Extraordinarily, although recusancy in Lancashire was a matter for government concern as early as the 1560s, the number of active Lancashire Catholics – particularly in the south and west parts of the county – seems actually to have increased after 1581, when the Elizabethan regime intensified the persecution.
As in Monmouthshire, the relative immunity of Catholics depended upon the active or passive sympathy of local landholders. In Lancashire the Earls of Derby extended their protection. “All the Stanleys are traitors,” fumed Elizabeth’s sadistic and sinister attack dog Richard Topcliffe.
Again, in 1598 14 of the county’s JPs were “Church papists”, that is, practising Catholics who occasionally attended the Anglican Church, while 10 more had close relations who were recusants.
Under these circumstances Lancashire was relatively well supplied with priests, which in turn meant that that the old religion also flourished among the poor. Indeed, the camaraderie of the hunting field fostered close contacts between the classes.
As in Monmouthshire, though, no one was ever secure against sudden twists in government or local action.
Edmund – he was actually christened Bryan – Arrowsmith was born at Haydock, near Warrington, into the very heart of recusancy.
His mother belonged to the fervently Catholic Gerard family; his father Robert, a farmer, and his eldest brother Peter had served in Sir William Stanley’s regiment which fought for Spain in the Low Countries. Peter, in fact, died of his wounds in Brussels.

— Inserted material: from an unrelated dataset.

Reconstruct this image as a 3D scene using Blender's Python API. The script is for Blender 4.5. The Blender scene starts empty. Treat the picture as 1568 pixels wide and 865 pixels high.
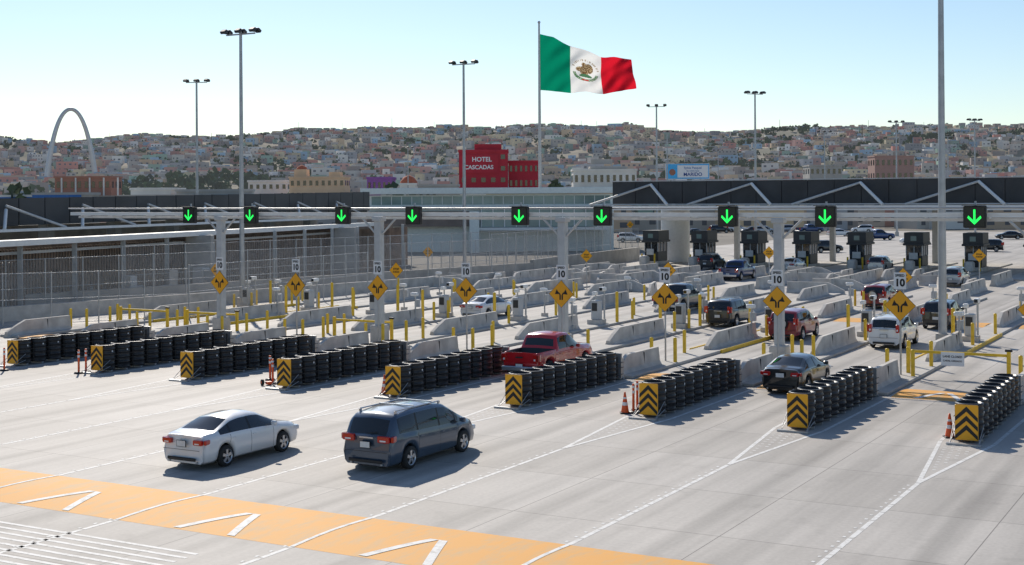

Bryan Arrowsmith also had an uncle called Edmund who helped train English priests in France. When Bryan went to Douai in 1605 he adopted his uncle’s christian name. Despite periods of ill-health Arrowsmith was ordained in 1612, after which he undertook a fearless and forthright ministry in Lancashire, denouncing heretics with unguarded zeal.
Arrested in 1622, he was released because James I eschewed persecution when trying to arrange a Spanish marriage for his son Prince Charles.
A devotee of St Ignatius’s spiritual exercises, Arrowsmith was enrolled in 1623 as a Jesuit novice in London, probably in the French embassy at Blackfriars. It is not clear, though, whether he spent much time there.
Certainly in 1628 he was acting with his accustomed rigour in Lancashire. A man called Holden, whom he had reprobated for some matrimonial irregularity, denounced him to the authorities.
Indicted at Lancaster Assizes as a seminary priest and Jesuit, Arrowsmith was hanged, drawn and quartered in that town on August 28 1628. The authorities set his head upon a pinnacle of Lancaster Castle, and distributed his quarters elsewhere upon the building. His severed hand is preserved in St Oswald’s Church, Ashton-in-Makerfield, near Wigan.